Put simply, this was what was most frustrating about Arts of the Political, rather than engaging with the broad and varied range of social and ecological activisms which currently exist, the left is reduced to academic thought, whilst the authours proclaim themselves to be engaged in materialist analysis. Perhaps it is simply indicative of the fact that the book’s authors are ageing men living and working in universities who are so totally detached from the actual practices of the left wing groups they claim to represent that they are barely able to acknowledge their existence. Indeed, Thrift has seen protests and occupations from students at Warwick surrounding his astronomical pay increases as Vice Chancellor of the University of Warwick over the past couple of years (from 2011 to 2013 Thrift’s salary has increased from £238,000 to £316,000 at a time when tuition fees have tripled for his institution’s students). That as a background perhaps helps explain why the actually existing left is almost entirely absent from T&A’s exploration of left wing politics.

In the following chapters where T&A discuss organisation, there is a mixture of some interesting thoughts surrounding ecology, using Stengers, Deleuze and Guattari, to consider the notion of ‘addressing the political as an ecology of spatial practices’ p133 alongside a consideration of the organisation of the EU as a potentially fruitful model for the left, as it involves multiple parties across different scales having to cooperate. Such a politics of pragmatic cooperation could of course be understood as a mainstay of anticapitalist politics since the 1990s – the alter-globalisation movement and its manifestations within the world social forum, the peoples global assembly and Indymedia all sought to embody a politics of the multiple, as theorised by Hardt and Negri, and similar claims could be made regarding the anti-war movement, climate change activism and Occupy. But in keeping with their refusal to actually engage with left wing movements, we instead get a lionisation of the EU at a time where elements of the actually existing left are campaigning against the EU’s proposed free trade deal with the US which would effectively allow corporations to sue governments using secret panels to bypass parliaments.

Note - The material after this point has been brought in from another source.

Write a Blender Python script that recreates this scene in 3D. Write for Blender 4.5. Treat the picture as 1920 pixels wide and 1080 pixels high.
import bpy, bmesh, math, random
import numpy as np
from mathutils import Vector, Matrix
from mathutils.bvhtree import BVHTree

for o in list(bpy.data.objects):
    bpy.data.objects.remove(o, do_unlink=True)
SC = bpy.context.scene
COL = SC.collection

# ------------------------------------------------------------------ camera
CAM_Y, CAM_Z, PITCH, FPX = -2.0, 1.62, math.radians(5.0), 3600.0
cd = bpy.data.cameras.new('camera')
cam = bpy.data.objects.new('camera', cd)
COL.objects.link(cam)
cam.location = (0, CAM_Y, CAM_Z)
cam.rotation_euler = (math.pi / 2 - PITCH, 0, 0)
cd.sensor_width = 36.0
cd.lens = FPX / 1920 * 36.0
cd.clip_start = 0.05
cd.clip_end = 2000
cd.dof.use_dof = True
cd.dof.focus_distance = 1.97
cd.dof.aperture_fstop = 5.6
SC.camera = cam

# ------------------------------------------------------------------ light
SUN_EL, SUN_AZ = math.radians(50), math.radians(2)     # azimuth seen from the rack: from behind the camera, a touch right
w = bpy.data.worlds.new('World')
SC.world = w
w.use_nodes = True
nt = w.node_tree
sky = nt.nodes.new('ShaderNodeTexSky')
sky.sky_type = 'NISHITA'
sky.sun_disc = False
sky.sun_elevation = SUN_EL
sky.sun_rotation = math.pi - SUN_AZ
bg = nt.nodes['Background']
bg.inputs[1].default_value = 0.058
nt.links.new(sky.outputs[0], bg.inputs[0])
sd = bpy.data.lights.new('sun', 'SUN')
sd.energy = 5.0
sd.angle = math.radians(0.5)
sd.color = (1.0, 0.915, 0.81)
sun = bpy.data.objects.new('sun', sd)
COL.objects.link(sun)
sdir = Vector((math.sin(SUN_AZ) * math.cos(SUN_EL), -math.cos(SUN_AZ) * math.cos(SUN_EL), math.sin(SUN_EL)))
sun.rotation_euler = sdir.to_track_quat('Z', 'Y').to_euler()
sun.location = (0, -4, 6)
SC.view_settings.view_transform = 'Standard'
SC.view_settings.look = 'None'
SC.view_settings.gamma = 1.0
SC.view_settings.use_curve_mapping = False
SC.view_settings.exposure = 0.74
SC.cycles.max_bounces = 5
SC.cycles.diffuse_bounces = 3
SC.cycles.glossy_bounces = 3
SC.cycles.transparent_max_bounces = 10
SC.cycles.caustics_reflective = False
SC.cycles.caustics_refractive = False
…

This is a shame, as some of theoretical material around affect, space and that relating to the need to build positive visions of a left wing future articulated by T&A are in places very strong. The central argument that the left needs to find a way to escape what Mark Fisher has called Capitalist Realism, the notion that neoliberalism is the only possible game in town (with the alternative being an eco-apocalypse), is undoubtedly correct, and the politicisation of affect and the reorientation of politics towards an ecology of ethical practices are both concepts worth pursuing. However, they require consideration in relation to the actual practices of political movements, rather than simply as abstract theoretical constructs.